3. Hukuman-Kawalan (Penjara Kurungan)

4. Hukuman Salib

5. Hukuman Ancaman (Tahdid), Teguran (Tanbih) dan Peringatan

6. Hukuman Pengucilan (al Hajru)

7. Hukuman Denda (tahdid)

KESIMPULAN


Secara umum, pengertian Jinayat sama dengan hukum Pidana pada hukum positif, yaitu hukum yang mengatur perbuatan yang yang berkaitan dengan jiwa atau anggota badan, seperti membunuh, melukai dan lain sebagainya. Jarimah (kejahatan) dalam Hukum Pidana Islam (Jinayat) meliputi, jarimah hudud, qishash diyat dan ta'zir.

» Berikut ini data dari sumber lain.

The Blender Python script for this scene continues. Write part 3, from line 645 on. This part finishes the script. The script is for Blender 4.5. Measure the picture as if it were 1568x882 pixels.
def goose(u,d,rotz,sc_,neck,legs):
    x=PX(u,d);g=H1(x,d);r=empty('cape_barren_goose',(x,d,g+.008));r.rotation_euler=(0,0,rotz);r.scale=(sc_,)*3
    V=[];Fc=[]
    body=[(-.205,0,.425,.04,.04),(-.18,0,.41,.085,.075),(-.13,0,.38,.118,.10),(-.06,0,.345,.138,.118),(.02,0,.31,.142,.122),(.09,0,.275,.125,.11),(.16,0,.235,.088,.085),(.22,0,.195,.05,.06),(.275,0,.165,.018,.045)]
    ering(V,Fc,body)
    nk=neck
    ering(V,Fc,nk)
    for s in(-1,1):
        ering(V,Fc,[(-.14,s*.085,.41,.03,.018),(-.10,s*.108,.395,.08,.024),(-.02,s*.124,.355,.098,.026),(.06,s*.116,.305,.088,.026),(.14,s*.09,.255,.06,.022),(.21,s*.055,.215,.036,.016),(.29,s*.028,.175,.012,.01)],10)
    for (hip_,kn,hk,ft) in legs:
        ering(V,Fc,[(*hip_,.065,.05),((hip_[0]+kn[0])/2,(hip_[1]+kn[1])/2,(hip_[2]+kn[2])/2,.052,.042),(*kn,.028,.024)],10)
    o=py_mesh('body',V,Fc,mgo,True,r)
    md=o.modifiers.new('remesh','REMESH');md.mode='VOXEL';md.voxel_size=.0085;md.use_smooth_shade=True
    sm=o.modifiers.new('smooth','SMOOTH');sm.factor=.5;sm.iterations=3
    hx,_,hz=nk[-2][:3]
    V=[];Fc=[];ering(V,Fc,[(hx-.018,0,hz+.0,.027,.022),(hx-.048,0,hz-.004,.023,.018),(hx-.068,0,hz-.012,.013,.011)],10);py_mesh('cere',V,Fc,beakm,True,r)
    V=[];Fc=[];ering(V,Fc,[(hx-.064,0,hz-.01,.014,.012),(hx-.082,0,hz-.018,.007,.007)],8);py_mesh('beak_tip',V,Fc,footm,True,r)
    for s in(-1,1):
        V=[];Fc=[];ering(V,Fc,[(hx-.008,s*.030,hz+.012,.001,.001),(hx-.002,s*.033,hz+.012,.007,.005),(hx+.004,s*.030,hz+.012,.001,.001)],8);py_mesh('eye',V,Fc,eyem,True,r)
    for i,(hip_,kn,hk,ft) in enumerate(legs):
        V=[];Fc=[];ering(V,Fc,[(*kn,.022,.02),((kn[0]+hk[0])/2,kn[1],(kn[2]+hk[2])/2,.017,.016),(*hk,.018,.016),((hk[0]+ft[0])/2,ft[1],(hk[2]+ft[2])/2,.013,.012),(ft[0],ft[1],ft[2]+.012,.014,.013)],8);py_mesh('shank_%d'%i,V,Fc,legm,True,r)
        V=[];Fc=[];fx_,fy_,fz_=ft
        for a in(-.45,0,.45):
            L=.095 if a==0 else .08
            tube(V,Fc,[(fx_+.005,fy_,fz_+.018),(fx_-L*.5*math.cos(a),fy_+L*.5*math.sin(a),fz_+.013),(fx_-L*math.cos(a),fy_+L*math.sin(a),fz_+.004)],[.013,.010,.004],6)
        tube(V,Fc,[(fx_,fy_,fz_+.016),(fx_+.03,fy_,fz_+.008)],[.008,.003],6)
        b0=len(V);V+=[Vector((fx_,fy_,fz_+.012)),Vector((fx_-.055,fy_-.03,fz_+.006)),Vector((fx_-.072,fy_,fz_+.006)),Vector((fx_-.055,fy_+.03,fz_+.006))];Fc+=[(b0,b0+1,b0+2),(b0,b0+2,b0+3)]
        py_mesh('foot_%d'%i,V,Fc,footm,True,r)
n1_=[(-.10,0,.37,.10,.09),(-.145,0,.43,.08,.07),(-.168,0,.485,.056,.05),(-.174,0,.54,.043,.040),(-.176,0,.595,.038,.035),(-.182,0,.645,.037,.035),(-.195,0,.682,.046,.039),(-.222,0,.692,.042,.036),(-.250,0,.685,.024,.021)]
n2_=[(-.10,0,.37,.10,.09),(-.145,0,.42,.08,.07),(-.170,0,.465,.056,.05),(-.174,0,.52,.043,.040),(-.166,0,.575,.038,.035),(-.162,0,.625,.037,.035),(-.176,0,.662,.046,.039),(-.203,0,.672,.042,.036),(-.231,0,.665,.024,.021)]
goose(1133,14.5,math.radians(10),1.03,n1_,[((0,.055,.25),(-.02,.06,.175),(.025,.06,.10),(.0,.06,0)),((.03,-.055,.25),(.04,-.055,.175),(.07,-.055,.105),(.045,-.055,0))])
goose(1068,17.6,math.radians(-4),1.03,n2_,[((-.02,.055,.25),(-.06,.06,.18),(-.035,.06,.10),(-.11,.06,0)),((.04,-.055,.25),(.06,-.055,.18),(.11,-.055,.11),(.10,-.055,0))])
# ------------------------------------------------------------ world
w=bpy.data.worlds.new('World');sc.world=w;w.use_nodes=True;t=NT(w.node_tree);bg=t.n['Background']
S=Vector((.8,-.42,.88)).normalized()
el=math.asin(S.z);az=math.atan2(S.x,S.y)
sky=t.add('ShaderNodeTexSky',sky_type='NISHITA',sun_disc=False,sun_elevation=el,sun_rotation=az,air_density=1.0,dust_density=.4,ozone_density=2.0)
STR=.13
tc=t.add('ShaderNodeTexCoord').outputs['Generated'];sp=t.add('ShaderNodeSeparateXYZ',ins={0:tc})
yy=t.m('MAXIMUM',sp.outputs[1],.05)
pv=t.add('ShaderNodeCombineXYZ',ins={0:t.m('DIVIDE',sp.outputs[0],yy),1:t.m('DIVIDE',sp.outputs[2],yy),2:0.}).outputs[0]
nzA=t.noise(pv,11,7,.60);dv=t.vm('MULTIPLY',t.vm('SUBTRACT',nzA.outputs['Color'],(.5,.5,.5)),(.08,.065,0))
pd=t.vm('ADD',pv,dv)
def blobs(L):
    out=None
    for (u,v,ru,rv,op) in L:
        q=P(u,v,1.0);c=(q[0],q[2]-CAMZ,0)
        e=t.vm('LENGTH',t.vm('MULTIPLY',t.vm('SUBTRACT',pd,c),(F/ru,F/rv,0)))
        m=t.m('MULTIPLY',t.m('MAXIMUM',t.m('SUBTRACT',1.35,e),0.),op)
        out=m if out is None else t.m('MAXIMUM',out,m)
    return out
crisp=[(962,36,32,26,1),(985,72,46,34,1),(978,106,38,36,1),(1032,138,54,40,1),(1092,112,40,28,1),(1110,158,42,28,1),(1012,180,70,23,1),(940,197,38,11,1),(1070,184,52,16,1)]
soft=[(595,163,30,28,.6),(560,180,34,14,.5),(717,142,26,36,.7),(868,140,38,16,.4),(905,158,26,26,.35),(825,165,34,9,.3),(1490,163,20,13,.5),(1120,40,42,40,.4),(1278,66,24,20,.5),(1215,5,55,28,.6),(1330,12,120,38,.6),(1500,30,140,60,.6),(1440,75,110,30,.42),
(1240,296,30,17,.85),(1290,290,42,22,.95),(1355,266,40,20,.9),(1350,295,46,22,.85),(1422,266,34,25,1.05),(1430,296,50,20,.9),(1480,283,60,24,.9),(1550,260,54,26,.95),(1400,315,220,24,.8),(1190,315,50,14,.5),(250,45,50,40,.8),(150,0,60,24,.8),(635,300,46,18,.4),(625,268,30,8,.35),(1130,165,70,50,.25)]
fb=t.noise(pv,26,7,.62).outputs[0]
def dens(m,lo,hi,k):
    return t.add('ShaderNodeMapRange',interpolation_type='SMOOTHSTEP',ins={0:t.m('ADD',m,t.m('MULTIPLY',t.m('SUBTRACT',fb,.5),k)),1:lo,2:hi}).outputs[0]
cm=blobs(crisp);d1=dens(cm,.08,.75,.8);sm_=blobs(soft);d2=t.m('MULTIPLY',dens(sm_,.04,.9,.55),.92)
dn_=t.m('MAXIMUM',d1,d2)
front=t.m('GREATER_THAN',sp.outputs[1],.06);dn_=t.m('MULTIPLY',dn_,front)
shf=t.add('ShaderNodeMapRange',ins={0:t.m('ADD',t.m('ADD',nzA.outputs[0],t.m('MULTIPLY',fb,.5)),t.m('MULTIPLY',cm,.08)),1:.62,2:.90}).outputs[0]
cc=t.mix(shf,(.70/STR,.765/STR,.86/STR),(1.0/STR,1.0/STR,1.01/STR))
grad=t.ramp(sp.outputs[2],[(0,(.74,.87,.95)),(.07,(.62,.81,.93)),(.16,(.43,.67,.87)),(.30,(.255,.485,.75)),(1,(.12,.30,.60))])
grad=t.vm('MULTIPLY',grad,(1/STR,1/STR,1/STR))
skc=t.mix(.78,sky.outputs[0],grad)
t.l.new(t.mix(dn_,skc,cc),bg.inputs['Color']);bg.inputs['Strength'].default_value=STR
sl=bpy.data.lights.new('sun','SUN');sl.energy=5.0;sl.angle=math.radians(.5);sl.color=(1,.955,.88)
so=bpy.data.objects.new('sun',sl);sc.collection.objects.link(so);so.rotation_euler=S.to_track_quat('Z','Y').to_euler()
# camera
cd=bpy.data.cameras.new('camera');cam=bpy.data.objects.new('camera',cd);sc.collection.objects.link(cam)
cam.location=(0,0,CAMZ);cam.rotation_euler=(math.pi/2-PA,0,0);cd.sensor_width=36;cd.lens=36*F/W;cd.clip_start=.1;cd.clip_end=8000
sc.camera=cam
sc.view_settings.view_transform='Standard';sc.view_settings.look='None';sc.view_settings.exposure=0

Menurut hemat penulis, diantara jenis jenis hukuman ta'zir yang telah penulis kemukakan dalam pembahasan, tidak semuanya relevan untuk diterapkan pada zaman ini, seperti hukuman jilid dan salib karena dinilai sangat keji. Sementara mengenai hukuman mati dalam ta'zir, penulis sependapat dengan ulama' yang membolehkannya sepanjang sejalan dengan kemaslahatan manusia. Tetapi secara umum, mengenai jenis hukuman yang relevan untuk jarimah ta'zir ini harus disesuaikan dengan kejahatan yang dilakukan agar hukuman dalam suatu peraturan bisa paralel. Untuk menentukan hukuman yang relevan dan efektif, harus dipertimbangkan agar hukuman itu mengandung unsur pembalasan, perbaikan, dan perlindungan terhadap korban (Theori neo-klasik), serta dilakukan penelitian ilmiyah terlebih dahulu.